U-20, bilan d’un mondial sans passion
Le Canada va-t-il devenir une terre fertile pour le football ? Avec plus d'un million de billets vendus pour le mondial des -20 ans, on pourrait penser que oui. Mais quand on y regarde de plus près, on se dit que ce n'est pas gagné d'avance, cette affaire...
Nos sociétés sont traversées par des frontières invisibles. Dans l’Occident globalisé où se rejoignent des communautés du monde entier, une compétition de football peut les mettre en évidence.
La grande inconnue de cette exotique édition canadienne du Mondial des moins de vingt ans était l’accueil que le public allait réserver à l’événement. Avec plus d’un million de tickets vendus, le tournoi affiche la seconde meilleure performance de la catégorie depuis la création de l’épreuve en 1977.
Mais ici, au Canada, cet engouement marque avant tout une coupure culturelle dans la société entre, d’un côté, les Canadiens pur érable – de lointaine ascendance française ou britannique, pour faire court –, et de l’autre, les immigrés des dernières décennies pour lesquels l’attachement à la patrie des parents est toujours extrêmement fort.
Si les médias locaux ont correctement relayé l’événement footballistique – à l’exception notable de la télévision publique francophone qui a acheté les droits de retransmission pour ne diffuser en tout et pour tout que trois matchs du Canada en différé –, les Canadiens ont peu répondu présents. Leur équipe nationale a joué à Edmonton, dans le plus grand des six stades hôtes, devant des tribunes aussi vides que son compteur final : zéro point et zéro but en trois matchs. Du jamais vu pour un pays organisateur.
Pendant ce temps, dans les autres villes, on se donnait rendez-vous par communauté. Portugais, Polonais, Mexicains et Chiliens ont ainsi envahi en masse le Stade olympique de Montréal. Cette présence avait cependant quelque chose de paradoxal.
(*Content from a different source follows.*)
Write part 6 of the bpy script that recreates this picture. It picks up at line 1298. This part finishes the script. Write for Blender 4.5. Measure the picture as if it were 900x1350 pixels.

Pour beaucoup de ces spectateurs, citoyens canadiens parlant français avec un accent québécois à couper au couteau, ce n’était pas tant le football qui attirait que l’événement communautaire.
Les nombreuses Polonaises âgées de 40 à 50 ans venues d’aussi loin que Chicago – plus grosse communauté polonaise en Amérique avec deux millions d’individus – ignoraient tout de la règle du hors-jeu et du pedigree de Janczik, le crack en rouge. La vie dans les tribunes s’en est ressentie.
Muni de son petit drapeau, chacun est allé se placer au siége qui lui était réservé, en arrivant souvent avec de longues minutes de retard, les stades n’affichant vraiment complet qu’à la fin de la première mi-temps. Dans une enceinte que l’on peut parcourir d’une extrémité à l’autre sans aucune entrave physique ou administrative, il n’est venu à l’esprit de personne de se rassembler dans un virage pour faire plus de bruit ensemble.
Les organisateurs n’ont pas aidé à faire émerger la culture supportériste. Les Coréens, qui avaient conçu une belle animation musicale avec gongs traditionnels et chef d’orchestre tournant le dos au terrain façon capo, furent priés de remballer leur matos au coup d’envoi du troisième match. Les Chiliens, qui se tenaient debout devant leurs drapeaux tombant depuis l’étage supérieur du stade, ont été sommés de s’asseoir par des stewards peu avenants. Idem pour des Mexicains on ne peut plus pacifiques qui, le soir de leur qualif’ pour les quarts de finale, ont été escortés dans le métro par deux policiers très surpris de constater qu’il y avait une vie après le match.
Cette vie qui précisément s’empare d’une ville lors d’un grand tournoi international n’a, ici, pas existé. Aucun spectateur n’étant venu de l’étranger, il n’y avait pas de point de ralliement au centre-ville avant ou après les matchs, chacun saluant le succès des siens par une parade onaniste au son du klaxon de sa propre bagnole avant de rentrer chez soi. Puisque chez soi il y avait.
Ces manifestations, aussi inabouties qu’elles puissent paraître aux yeux d’un amateur de foot européen, soulignent fortement le fait communautaire dans la société canadienne. D’un bout à l’autre du pays, on a attendu la venue de SON équipe, à la manière des Portugais qui, bien que décevants dans l’animation des tribunes, ont presque rempli à eux seuls le Stade olympique. A travers sa présence au stade, chaque communauté a pu se compter, ce qui l’a placée à la fois dans une situation d’exclusion face au reste de la société, et dans une situation d’inclusion puisqu’il s’agissait pour chacune de se montrer pour mieux prendre place dans un pays cosmopolite où le fait communautaire est largement accepté voire encouragé comme facteur de d’intégration pour l’individu déraciné.